そこに来て、時代を逆流してしまったようなこの曲だったんで、ちょっとがっかりした・・・と言うのが、一番の理由だったかもしれないなぁ。

さらに言えば、そのまた一つ前の「スターダストトレイン」って曲も個人的には好きだった。
メジャー系の明るい、アップチューンなポップス、この曲調がこのヒトにはフィットしてるよなぁ・・・って感じたんだよね。

まあ、このことは、それ以前、例えば83年元日にリリースされた「涙のペーパームーン」の時からも思ってたんだけども。。。

逆に、マイナー系の曲になると、途端につかみどころがない、古臭いイメージになっちゃっうんだよね、このヒト。 

当時、石川秀美さんの曲は掴みどころがない、まずは方向性を決めてから曲を作るほうがいいんじゃない? なんて、近田春夫氏からも指摘されてたわけだけど。

で、「スターダストトレイン」、「めざめ」っていうシングルから、やっとこのヒトにフィットしたような方向性が見えて来た矢先だったらさ。 個人的ながっかり感は、大きかったんだよね。




これを書くにあたって、当時のオリコンチャートを改めてひも解いてみた。
石川秀美さんの当時のチャートアクションを見てみると、この「夏のフォトグラフ」の前年の「恋はサマーフィーリング」から、ずっと、初登場時、初動は2万枚台で推移していたりするんだよね。

ただ、意外だったな・・と思ったのは登場2週目も2万枚台をキープしていたこと。
「スターダストトレイン」「めざめ」では2週目は逆に売上げを伸ばしていたりするし。
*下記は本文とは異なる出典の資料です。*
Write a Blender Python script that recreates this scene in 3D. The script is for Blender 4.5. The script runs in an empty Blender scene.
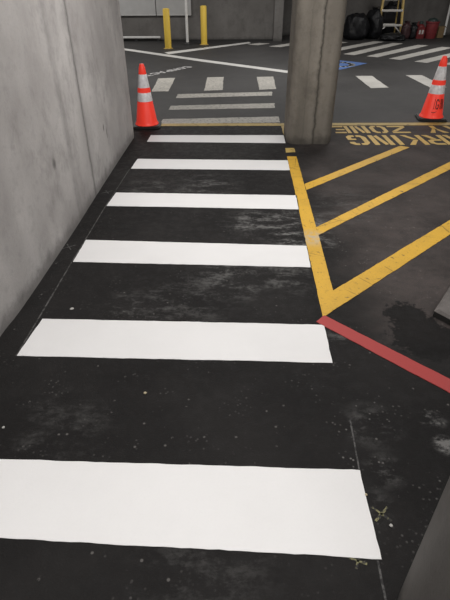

。

まあ、当時は発売日が、今のようにほとんどが水曜日と曜日固定されていたわけではないんで、オリコン集計期間が、曲によってまちまちだったこともあり、一概には言えないんだけども、意外と登場2週目も健闘していたんだな・・・なんて印象を感じましたね。

後のおニャン子などと同様、初動だけ・・っていう印象が強かったんだけどもね。

逆に言えば、それ以上の週間売り上げが上積みされた曲もなかったし、結局は固定ファンだけだったんだよね・・っていう印象も改めて持ったりしたけど。。。。

これは、83〜84年にかけて累積売り上げにほとんど大きな変化が見られないっていう所からも分かりますね。

まあ、よくいえば安定した人気があったともいえるんだけども。。。。

ただ、このヒトの場合、突出したヒットが出なかったわけで、代表曲は何? と言われると困っちゃったりするんだよね。

このヒトとか堀ちえみさんとか、花の82年組の中でも、シブがき、キョンキョン、明菜に続く、第2グループに位置する人たちはそうですね。松本伊代さんだって、もし「センチメンタルジャーニー」がなかったらそうだったろうし。。。